The latest official attempt to manipulate the stock market would be laughed out of court if it were attempted in the west. The central bank is shovelling cash towards a state-backed finance company that lends to individuals who would like to make bigger bets on the stock market than they can afford. That’s right, in today’s communist China, there are subsidies for stock market speculation.

By way of further encouragement, the state itself is piling in. A state-backed wealth fund is buying blue-chip stocks. Meanwhile, supposedly independent brokers and fund managers have decided this is the ideal moment to invest the equivalent of £12bn and pledge not to sell until the main Shanghai index has risen at least 20%. This extraordinary effort, apparently, is required to “uphold market stability”.

So what catastrophe has befallen the Chinese stock market? Well, nothing to justify all-out panic. Having risen 150% in a year, the Shanghai Composite Index has surrendered 30% of its gains. That’s how excitable developing markets often work: an enormous rise can be followed by a smaller fall. It’s not unusual. And, at about 20 times earnings, the Shanghai market is not a bargain given the slow-down in growth in the Chinese economy.

The authorities in Beijing, one assumes, know all that. But they are inventing and deploying emergency measures anyway. Why? One assumes they think a serious slide in share prices would cause financial distress among 90 million individuals with share accounts. That might damage the real economy or, conceivably, create social unrest. Alternatively, the authorities think a crash could kill Chinese companies’ long-term access to capital.

Whatever it is, Beijing has put its credibility on the line. Share prices must rise because the state, in effect, has issued an order.

The authorities may win the immediate battle with the market, though it’s by no means certain. Monday’s action was mixed. Blue-chip stocks, such as banks, rose because that is where the wall of money is being directed; small companies’ shares mostly fell.
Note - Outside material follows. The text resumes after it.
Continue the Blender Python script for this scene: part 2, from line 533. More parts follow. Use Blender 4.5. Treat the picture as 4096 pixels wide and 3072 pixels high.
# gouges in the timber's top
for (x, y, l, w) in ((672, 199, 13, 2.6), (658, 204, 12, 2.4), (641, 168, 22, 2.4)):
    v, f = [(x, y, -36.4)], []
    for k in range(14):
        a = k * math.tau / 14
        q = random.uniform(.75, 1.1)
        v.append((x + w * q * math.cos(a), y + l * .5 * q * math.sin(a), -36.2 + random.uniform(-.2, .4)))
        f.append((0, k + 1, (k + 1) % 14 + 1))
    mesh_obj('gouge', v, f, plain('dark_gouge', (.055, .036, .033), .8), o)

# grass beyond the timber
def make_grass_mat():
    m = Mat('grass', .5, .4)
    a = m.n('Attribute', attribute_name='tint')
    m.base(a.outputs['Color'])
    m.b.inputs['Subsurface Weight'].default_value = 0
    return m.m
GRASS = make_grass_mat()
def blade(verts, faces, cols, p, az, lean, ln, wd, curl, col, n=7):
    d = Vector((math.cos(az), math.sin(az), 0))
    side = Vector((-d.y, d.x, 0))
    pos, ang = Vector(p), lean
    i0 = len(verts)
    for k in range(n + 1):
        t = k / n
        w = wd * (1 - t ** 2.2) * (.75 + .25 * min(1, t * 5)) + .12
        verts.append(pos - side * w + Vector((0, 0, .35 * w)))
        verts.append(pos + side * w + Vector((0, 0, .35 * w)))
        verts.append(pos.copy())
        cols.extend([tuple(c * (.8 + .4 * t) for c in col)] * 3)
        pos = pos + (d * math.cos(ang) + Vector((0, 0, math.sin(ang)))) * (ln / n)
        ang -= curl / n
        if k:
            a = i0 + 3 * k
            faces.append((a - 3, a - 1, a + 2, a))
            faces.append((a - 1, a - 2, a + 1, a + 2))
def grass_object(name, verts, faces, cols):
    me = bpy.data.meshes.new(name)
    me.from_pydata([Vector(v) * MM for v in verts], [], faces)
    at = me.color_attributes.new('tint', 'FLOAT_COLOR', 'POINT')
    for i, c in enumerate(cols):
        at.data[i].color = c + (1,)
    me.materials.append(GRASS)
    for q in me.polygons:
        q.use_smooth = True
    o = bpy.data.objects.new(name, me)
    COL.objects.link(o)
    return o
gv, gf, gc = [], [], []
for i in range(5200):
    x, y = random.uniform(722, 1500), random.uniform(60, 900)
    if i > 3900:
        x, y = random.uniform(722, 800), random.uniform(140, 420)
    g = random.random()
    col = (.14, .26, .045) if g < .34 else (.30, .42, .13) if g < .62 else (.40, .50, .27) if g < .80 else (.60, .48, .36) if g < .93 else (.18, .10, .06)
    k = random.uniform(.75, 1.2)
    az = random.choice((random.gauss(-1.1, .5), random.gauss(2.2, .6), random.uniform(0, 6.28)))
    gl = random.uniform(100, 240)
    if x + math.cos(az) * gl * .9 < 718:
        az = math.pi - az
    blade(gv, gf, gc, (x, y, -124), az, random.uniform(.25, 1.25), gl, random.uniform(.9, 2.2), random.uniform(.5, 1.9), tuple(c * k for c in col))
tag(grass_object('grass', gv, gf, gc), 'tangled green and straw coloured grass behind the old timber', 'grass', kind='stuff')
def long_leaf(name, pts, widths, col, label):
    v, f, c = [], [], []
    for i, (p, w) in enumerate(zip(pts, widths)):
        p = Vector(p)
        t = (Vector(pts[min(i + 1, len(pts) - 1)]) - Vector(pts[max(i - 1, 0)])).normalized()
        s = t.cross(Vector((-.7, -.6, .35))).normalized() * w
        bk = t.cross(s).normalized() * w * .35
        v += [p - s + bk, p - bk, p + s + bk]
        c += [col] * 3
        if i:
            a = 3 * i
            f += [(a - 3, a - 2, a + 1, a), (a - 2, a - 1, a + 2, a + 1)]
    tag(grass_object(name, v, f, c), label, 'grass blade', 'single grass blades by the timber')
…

Whatever the outcome in the next few weeks, a policy of state-directed share prices is unsustainable in the long run. If investors believe there is an official safety net to protect them from losses, the next bubble will be bigger and even harder to deflate safely.
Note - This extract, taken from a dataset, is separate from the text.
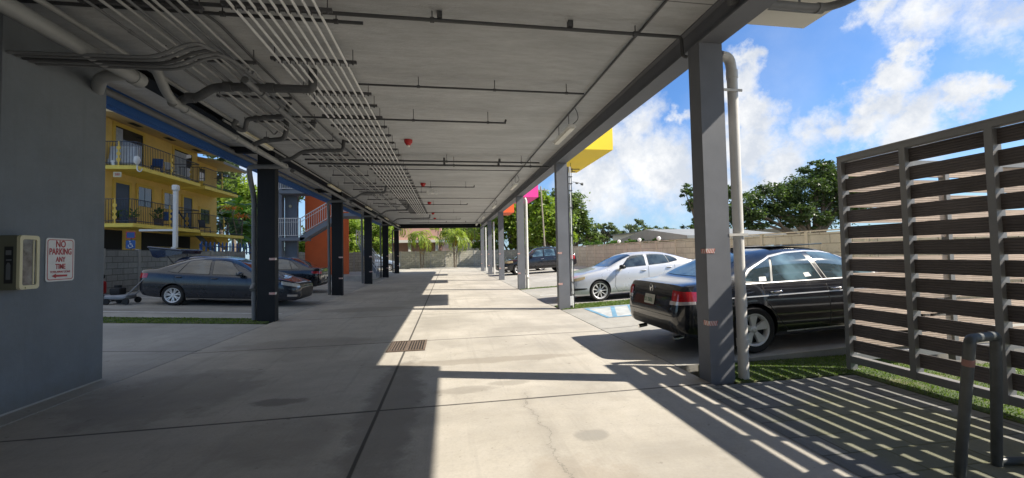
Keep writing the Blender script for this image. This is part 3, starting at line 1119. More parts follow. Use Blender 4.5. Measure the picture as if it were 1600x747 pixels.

This is a fight Beijing should have avoided. It will end badly – if not this time, then next.

Rocky Rolls

What does Warren East bring to the job of chief executive of Rolls-Royce? Two days in, more of the same, meaning another profits warning from the engine maker. Yesterday’s was the third since last October.

Only two factors in the latest dip are easy to understand. Oil and gas producers are cutting budgets to respond to a lower oil price; Rolls-Royce’s marine division, which makes almost two-thirds of its revenues from the offshore industry, was bound to be hit. Similarly, everyone knows demand for business jets is soft because oil sheikhs are feeling less wealthy and western sanctions are making life trickier for Russian oligarchs.

The third factor, though, is the biggest and most mysterious – the speed of the fall-off in demand for Rolls’ Trent 700 engine. Decline was inevitable as the engine is nearing the end of its lucrative life, to be supplanted by the Trent 7000. But Rolls-Royce needed one last hurrah from the 700 to make the progression smooth. It fully expected to get it, only to be disappointed on both volumes and prices. This looks like an old-fashioned case of over-optimism. We’re not talking marginal differences. The City cut its forecasts for Rolls’ 2016 profits by about 30%.

To compound the forecasting error, Rolls had been planning to spend £1bn buying back its own shares. East has halted the process at the halfway point, an embarrassing but correct decision. How can Rolls’ board form a view on whether the stock is cheap enough to buy if it can’t rely on internal projections for demand in the biggest division, civil aerospace?

Shareholders will hope that East’s appointment, and the arrival of finance boss David Smith last November, marks the moment when the company’s revenue and profit forecasts can be relied upon. It might, but there is always the threat that East’s promised review of operations brings yet another adjustment to reality.
On a 10-year view, Rolls remains a terrific business; the two-year outlook, however, is fuzzy.